İnsan böylesine taşa taşa sevebilir mi birisini?
Tıka basa dolu olduğumu gördüm onun bu susuşunda.
Hani şöyle bir kopuverse inan dağ gibi gelir üstüme.
İnsan susarak sever mi?
Sever illaki.
Yana yakıla sever, düşe kalka, ite kalka…
En zoru da bu olsa gerek sevmenin.
Sana bakıyor ama söyleyemiyor dudağında takılı kalan sevmeyi.
Seni duyuyor ama sana seslenemiyor.
Bir dokunumluk mesafede ama dokunamıyor.
- Bazen susarak da sever insan.
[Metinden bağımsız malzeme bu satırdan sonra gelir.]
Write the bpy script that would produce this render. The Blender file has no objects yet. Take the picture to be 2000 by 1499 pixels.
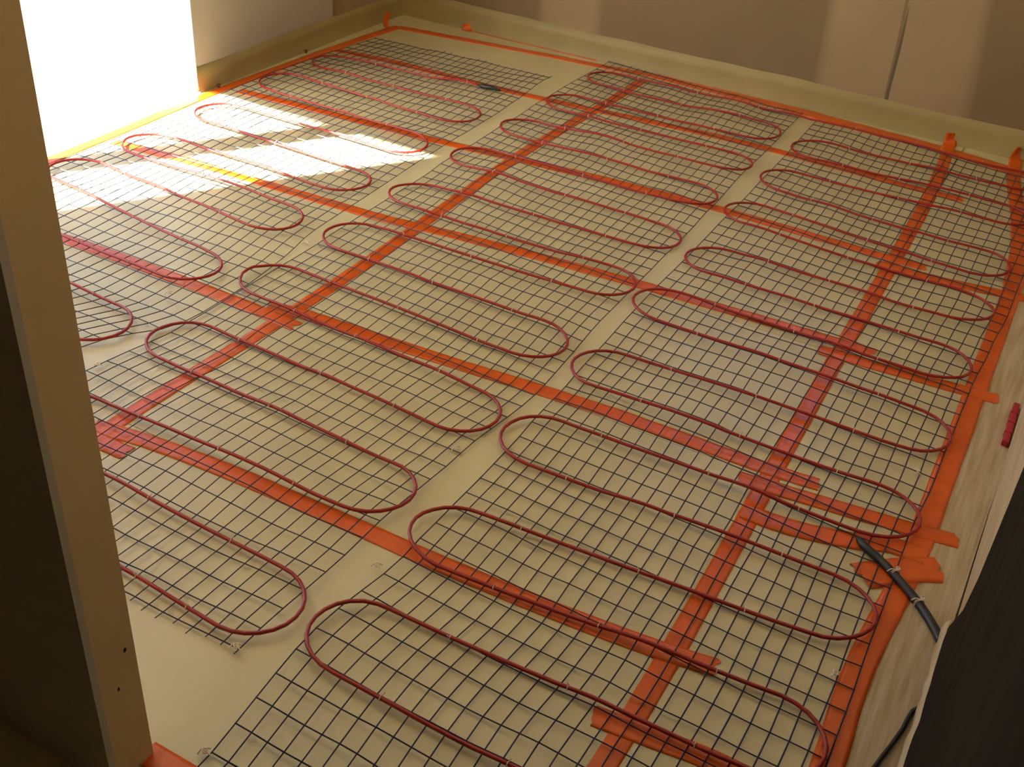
import bpy, bmesh, math, random
from mathutils import Vector, Matrix, noise

# ------------------------------------------------------------------ scene, camera, light
SC = bpy.context.scene
COL = SC.collection
random.seed(7)
R3 = ((0.8723847577, -0.3199287215, 0.3695814494),
      (0.4843304371, 0.4634907431, -0.7420245001),
      (0.0660973674, 0.8263304086, 0.5592934771))
CAM = Vector((0.6312, -4.5912, 1.5786))
cd = bpy.data.cameras.new('camera'); cd.sensor_fit = 'HORIZONTAL'; cd.sensor_width = 36.0
cd.lens = 39.1913; cd.clip_start = 0.02
cam = bpy.data.objects.new('camera', cd); COL.objects.link(cam)
m4 = Matrix(R3).to_4x4(); m4.translation = CAM
cam.matrix_world = m4
SC.camera = cam
SC.view_settings.view_transform = 'Standard'; SC.view_settings.look = 'None'
SC.view_settings.gamma = 1.0; SC.view_settings.use_curve_mapping = False
SC.view_settings.exposure = 1.83
SC.cycles.max_bounces = 10; SC.cycles.diffuse_bounces = 6
SC.cycles.use_denoising = True
SC.cycles.sample_clamp_indirect = 8.0

SUN_AZ = Vector((0.54, 0.842))          # horizontal travel of the sunlight, into the room
SUN_EL = math.radians(42)
world = bpy.data.worlds.new('sky'); SC.world = world; world.use_nodes = True
wn = world.node_tree.nodes; wl = world.node_tree.links
sky = wn.new('ShaderNodeTexSky'); sky.sky_type = 'NISHITA'; sky.sun_disc = False
sky.sun_elevation = SUN_EL
sky.sun_rotation = math.atan2(-SUN_AZ.x, -SUN_AZ.y)
sky.dust_density = 2.5; sky.altitude = 50
bg = wn['Background']; wl.new(sky.outputs[0], bg.inputs[0]); bg.inputs[1].default_value = 0.17
sl = bpy.data.lights.new('sun', 'SUN'); sl.energy = 15.0; sl.angle = math.radians(0.53); sl.color = (1.0, 0.955, 0.87)
so = bpy.data.objects.new('sun', sl); COL.objects.link(so)
sd = Vector((SUN_AZ.x * math.cos(SUN_EL), SUN_AZ.y * math.cos(SUN_EL), -math.sin(SUN_EL)))
so.rotation_euler = sd.to_track_quat('-Z', 'Y').to_euler(); so.location = (-6, -9, 7)

# ------------------------------------------------------------------ measured layout (metres on the floor)
TURNS = {'A': {-1.0: (-2.269, -0.445), -0.5: (-1.381, -0.631), 0.0: (-2.284, -0.842), 0.5: (-1.394, -1.003), 1.0: (-2.295, -1.171), 1.5: (-1.394, -1.384), 2.0: (-2.275, -1.565), 2.5: (-1.373, -1.77), 3.0: (-2.261, -1.94), 3.5: (-1.373, -2.135), 4.0: (-2.286, -2.247), 4.5: (-1.366, -2.516), 5.0: (-2.269, -2.681), 5.5: (-1.349, -2.884), 6.0: (-2.269, -3.054), 6.5: (-1.381, -3.24), 7.0: (-2.269, -3.426), 7.5: (-1.381, -3.613), 8.0: (-2.269, -3.799), 8.5: (-1.381, -3.985), 9.0: (-2.269, -4.172), 9.5: (-1.381, -4.358), 10.0: (-2.269, -4.544), 10.5: (-1.381, -4.731)},
         'B': {-1.0: (-1.286, 0.132), -0.5: (-0.361, -0.054), 0.0: (-1.278, -0.248), 0.5: (-0.377, -0.408), 1.0: (-1.286, -0.616), 1.5: (-0.363, -0.788), 2.0: (-1.3, -0.967), 2.5: (-0.367, -1.145), 3.0: (-1.3, -1.331), 3.5: (-0.351, -1.517), 4.0: (-1.295, -1.723), 4.5: (-0.347, -1.888), 5.0: (-1.283, -2.095), 5.5: (-0.367, -2.295), 6.0: (-1.309, -2.446), 6.5: (-0.357, -2.677), 7.0: (-1.293, -2.825), 7.5: (-0.365, -3.038), 8.0: (-1.286, -3.222), 8.5: (-0.357, -3.438), 9.0: (-1.286, -3.594), 9.5: (-0.361, -3.781), 10.0: (-1.286, -3.967), 10.5: (-0.361, -4.153)},
         'C': {-1.0: (-0.323, -0.067), -0.5: (0.597, -0.254), 0.0: (-0.306, -0.465), 0.5: (0.597, -0.626), 1.0: (-0.309, -0.831), 1.5: (0.587, -1.064), 2.0: (-0.32, -1.175), 2.5: (0.591, -1.398), 3.0: (-0.305, -1.566), 3.5: (0.589, -1.754), 4.0: (-0.328, -1.916), 4.5: (0.604, -2.123), 5.0: (-0.325, -2.315), 5.5: (0.607, -2.489), 6.0: (-0.329, -2.683), 6.5: (0.595, -2.842), 7.0: (-0.322, -3.081), 7.5: (0.598, -3.207), 8.0: (-0.327, -3.415), 8.5: (0.597, -3.608), 9.0: (-0.323, -3.794), 9.5: (0.597, -3.98), 10.0: (-0.323, -4.167), 10.5: (0.597, -4.353)}}
L1 = [(-1.083, -0.129), (-1.083, -0.432), (-1.095, -0.707), (-1.107, -1.068), (-1.107, -1.279), (-1.103, -1.463), (-1.096, -1.651), (-1.089, -1.826), (-1.085, -1.931), (-1.080, -2.073), (-1.077, -2.195), (-1.076, -2.306), (-1.076, -2.480), (-1.078, -2.612), (-1.082, -2.773), (-1.088, -2.971), (-1.090, -3.138), (-1.089, -3.209)]
L2 = [(0.210, -0.100), (0.217, -0.131), (0.234, -0.373), (0.244, -0.597), (0.249, -0.766), (0.251, -0.869), (0.254, -1.068), (0.254, -1.159), (0.255, -1.309), (0.256, -1.427), (0.257, -1.511), (0.258, -1.682), (0.259, -1.808), (0.260, -1.977), (0.263, -2.170), (0.265, -2.303), (0.268, -2.446), (0.271, -2.597), (0.274, -2.728), (0.275, -2.805), (0.277, -2.936), (0.278, -3.028), (0.279, -3.086), (0.279, -3.159), (0.279, -3.205), (0.279, -3.251), (0.279, -3.296), (0.278, -3.354), (0.277, -3.401), (0.272, -3.600), (0.272, -4.100)]
X1 = [(-2.330, -0.655), (-2.058, -0.627), (-1.769, -0.625), (-1.597, -0.624), (-1.383, -0.615), (-1.210, -0.601), (-1.063, -0.587), (-0.910, -0.570), (-0.723, -0.552), (-0.574, -0.542), (-0.414, -0.537), (-0.230, -0.539), (-0.113, -0.544), (0.059, -0.553), (0.193, -0.558), (0.355, -0.552)]
X2a = [(-2.303, -1.312), (-2.075, -1.293), (-1.913, -1.286), (-1.770, -1.281), (-1.632, -1.274), (-1.481, -1.264), (-1.380, -1.255), (-1.256, -1.243), (-1.146, -1.232), (-1.052, -1.221), (-0.839, -1.199), (-0.640, -1.184), (-0.511, -1.177), (-0.386, -1.174), (-0.315, -1.173), (-0.207, -1.175), (-0.085, -1.178), (0.033, -1.182), (0.150, -1.185), (0.296, -1.185), (0.355, -1.181)]
X2b = [(0.214, -1.254), (0.324, -1.248), (0.446, -1.237), (0.550, -1.223), (0.624, -1.210), (0.700, -1.200)]
X3a = [(-2.300, -1.975), (-2.069, -1.951), (-1.880, -1.939), (-1.701, -1.932), (-1.577, -1.928), (-1.439, -1.923), (-1.313, -1.917), (-1.195, -1.911), (-1.127, -1.906)]
X3b = [(-1.169, -1.907), (-1.033, -1.886), (-0.859, -1.865), (-0.706, -1.849), (-0.590, -1.840), (-0.476, -1.832), (-0.360, -1.825), (-0.275, -1.821), (-0.188, -1.817), (-0.052, -1.811), (0.057, -1.807), (0.158, -1.804), (0.233, -1.802), (0.343, -1.798)]
X3c = [(0.203, -1.871), (0.277, -1.868), (0.420, -1.859), (0.515, -1.853), (0.591, -1.847), (0.673, -1.840)]
X4a = [(-1.900, -2.587), (-1.723, -2.581), (-1.572, -2.578), (-1.434, -2.578), (-1.345, -2.579), (-1.248, -2.581), (-1.159, -2.584), (-1.023, -2.590)]
X4b = [(-1.151, -2.546), (-1.037, -2.528), (-0.931, -2.520), (-0.781, -2.513), (-0.678, -2.508), (-0.569, -2.501), (-0.466, -2.493), (-0.348, -2.483), (-0.268, -2.478), (-0.126, -2.470), (0.040, -2.468), (0.135, -2.468), (0.218, -2.468), (0.281, -2.466), (0.329, -2.463), (0.374, -2.458)]
X4c = [(0.207, -2.539), (0.274, -2.532), (0.323, -2.527), (0.371, -2.521), (0.438, -2.514), (0.507, -2.506), (0.561, -2.499), (0.592, -2.495), (0.689, -2.481)]
X4d = [(0.257, -2.644), (0.313, -2.645), (0.359, -2.642), (0.404, -2.634), (0.466, -2.617), (0.517, -2.598), (0.567, -2.574), (0.640, -2.575)]
X4e = [(0.535, -2.710), (0.575, -2.672), (0.630, -2.625), (0.672, -2.600)]
X5 = [(-1.128, -3.200), (-0.991, -3.176), (-0.944, -3.171), (-0.802, -3.161), (-0.657, -3.156), (-0.556, -3.155), (-0.457, -3.154), (-0.406, -3.154), (-0.344, -3.153), (-0.280, -3.153), (-0.220, -3.152), (-0.137, -3.150), (-0.050, -3.147), (0.029, -3.144), (0.105, -3.139), (0.167, -3.134), (0.228, -3.128), (0.288, -3.121), (0.366, -3.108)]
X5b = [(-1.125, -3.235), (-1.060, -3.235), (-0.985, -3.232)]
X6 = [(0.215, -3.332), (0.253, -3.328), (0.348, -3.317), (0.423, -3.309), (0.560, -3.310)]
X7 = [(-0.385, -3.798), (0.100, -3.800), (0.700, -3.800)]
T1 = [(-2.305, -0.190), (-2.309, -0.217), (-2.332, -0.472), (-2.356, -0.952), (-2.369, -1.408), (-2.352, -2.000), (-2.352, -2.700), (-2.350, -3.700)]
T2 = [(-2.296, -0.194), (-1.633, -0.106), (-1.302, -0.072), (-1.100, -0.040), (-0.950, -0.036)]
T2b = [(-1.070, -0.030), (-0.760, -0.036), (-0.440, -0.046), (-0.128, -0.070), (0.092, -0.088), (0.306, -0.115), (0.476, -0.150), (0.600, -0.170)]
T3a = [(0.452, -0.006, 0.050), (0.456, -0.007, 0.020), (0.458, -0.012, 0.002), (0.462, -0.040, 0.000), (0.478, -0.200, 0.000), (0.505, -0.360, 0.000), (0.545, -0.570, 0.000), (0.578, -0.785, 0.000), (0.598, -0.990, 0.000), (0.606, -1.150, 0.000)]
T3b = [(0.610, -0.750), (0.614, -1.216), (0.616, -1.473), (0.617, -1.788), (0.618, -2.010), (0.618, -2.254), (0.619, -2.450), (0.617, -2.650), (0.600, -2.900), (0.598, -3.050), (0.606, -3.200), (0.606, -3.500), (0.606, -4.100)]
STUB = [(0.214, -0.130, 0.000), (0.209, -0.060, 0.000), (0.206, -0.012, 0.002), (0.204, -0.007, 0.020), (0.203, -0.006, 0.045)]
RES = [(-2.030, -0.012), (-1.600, -0.014), (-1.350, -0.016)]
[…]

Öylesine süslü kelimelere ve cafcaflı cümlelere gerek duymadan… Ama derinden ve içten… Bazen kulağını dayarsın toprağa, sesi gelir yer altı nehirlerinin. Şırıl şırıl akar ama göremezsin. Sadece duyarsın suyun sesini. İşte sana içten içe akan yer altı nehriyim ve içten içe kaynayan yanardağım. Sana bunu söylemesem bile sen o suyun sesinden ve o yanardağın ateşinden anlarsın hislerimi. Nasıl da coşkun olduğumu sana ve nasıl da yangın…
İşte içinde sakladığı her şey var bu susuşta.
Özlem deseniz okyanus misali.
Sevgi deseniz gökteki yıldız sayısınca.
- Bir kalp ağrısı gibi mi? dedim. “Titreyen alev gibi mi yoksa?”
Yine en güzel susuşunu gösterdi bana.
Hiç böylesine sessiz sevilmemiştim.
Hissettim bunu.
Göğe baktı.
Sonra gözlerime baktı.
Yüreğime ılık bir şeyler aktı onun gözlerinden sanki.
Bazen susarak da insan hisseder sevildiğini.
Önemsendiğini görür.
Sarıldığını sımsıkı…
- Rabbim öleceksem tam da bu anda ölmeliyim. dedim kendi kendime. Mutlu olduğumu hissettiğim nadir anların birinde…
- Çok sustum sana, bu çok susamak gibi bir şey. Kavrulmak gibi, çatlamak… Ama bilmen gereken şu ki muhteşem duygular besliyorum sana karşı. Belki de bunları ifade edecek kelimem yok. Sebebi bu olabilir suskunluğumun.
Sen sus dedim bana, susa…
Öyle ya da böyle…
Eksik olma benden, çünkü ben o kadar çoğum ki sana.
O kadar yoğunum ki!
Düşsen içimdeki aşk denizine boğulursun.
Kapılsan içimdeki sen rüzgârına uçarsın.
Değsen bendeki sen ateşine kül olursun.
Sen sus bana ama severek sus!
Hissederek beni…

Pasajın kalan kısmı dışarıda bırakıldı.